Yin (音, “music”) is a weekly RADII column that looks at Chinese songs spanning hip hop to folk to modern experimental, and everything in between. Drop us a line if you have a suggestion.
Today we strap in for a dose of “unique Asian new wave” from Guzz, a producer born in the subtropical southern province of Hainan and based in the extremely non-tropical megalopolis of Beijing. Here’s the title track off Guzz’s just released sophomore album:
Purplish red mist steep in the evening glow,
Brown stones glistening with the crystal.
Like an endless stream, days and nights flow,
The wind disperses and condenses above the coast.
The lush video, shot in Myanmar by Canadian director Matthew Moroz, adequately reflects the atmospherics coursing throughout Guzz’s new album. It also reflects the larger journey that Guzz has been on, a path of musical discovery that’s led him from the squelchy acid techno of his 2013 EP From the Desert to the Moon, to the skittish bass of his 2016 Do Hits debut An Elephant in the Jungle, to the eclectic, dense instrumentation of his brilliant 2018 EP Koi and this latest effort.

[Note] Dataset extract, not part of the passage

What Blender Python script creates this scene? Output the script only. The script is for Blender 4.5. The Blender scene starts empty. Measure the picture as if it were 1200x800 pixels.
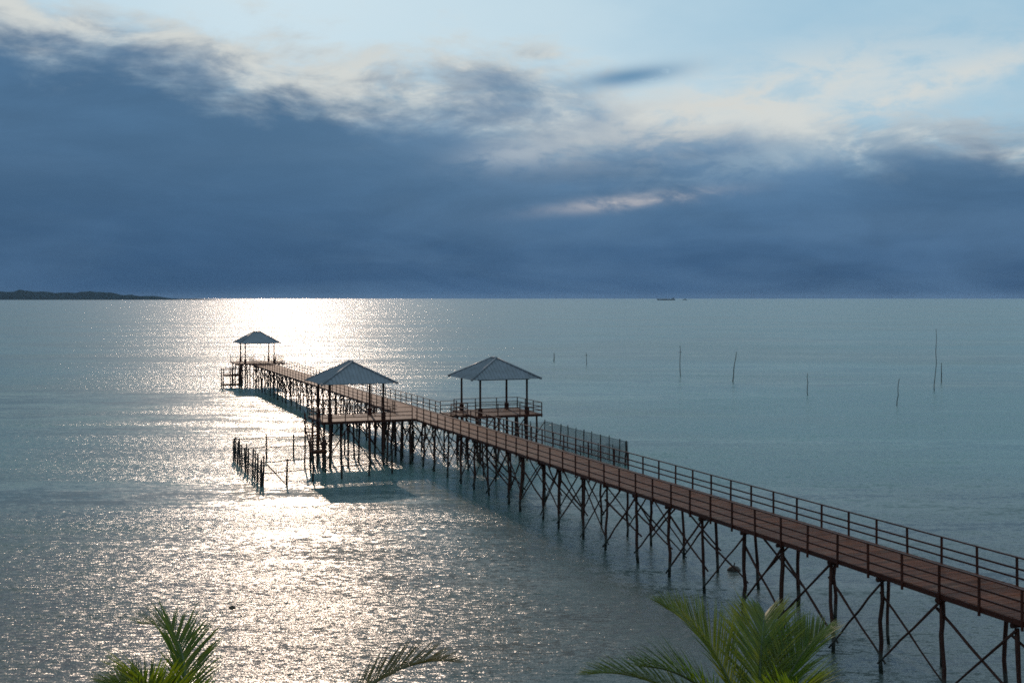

In an interview last year behind the release of Koi, Guzz spoke a bit about digging in to Southeast Asian traditional culture — strains of which he experienced growing up in Hainan:
“During this trip to Myanmar, I spent two afternoons at the Shwedagon Pagoda. It seemed that people went there to pray to the Buddha, but in my eyes, they were actually there to talk to their own inner worlds. In general, people don’t realize that they can talk to themselves, so they need an external image or religion. They talked about everything, left all of their expectations and miseries in the temples, then walked out clean to positively face the next day. This is good. In fact, it doesn’t matter where people live. All religions and cultures look different, just because they put different layers or coats on simple humanity.”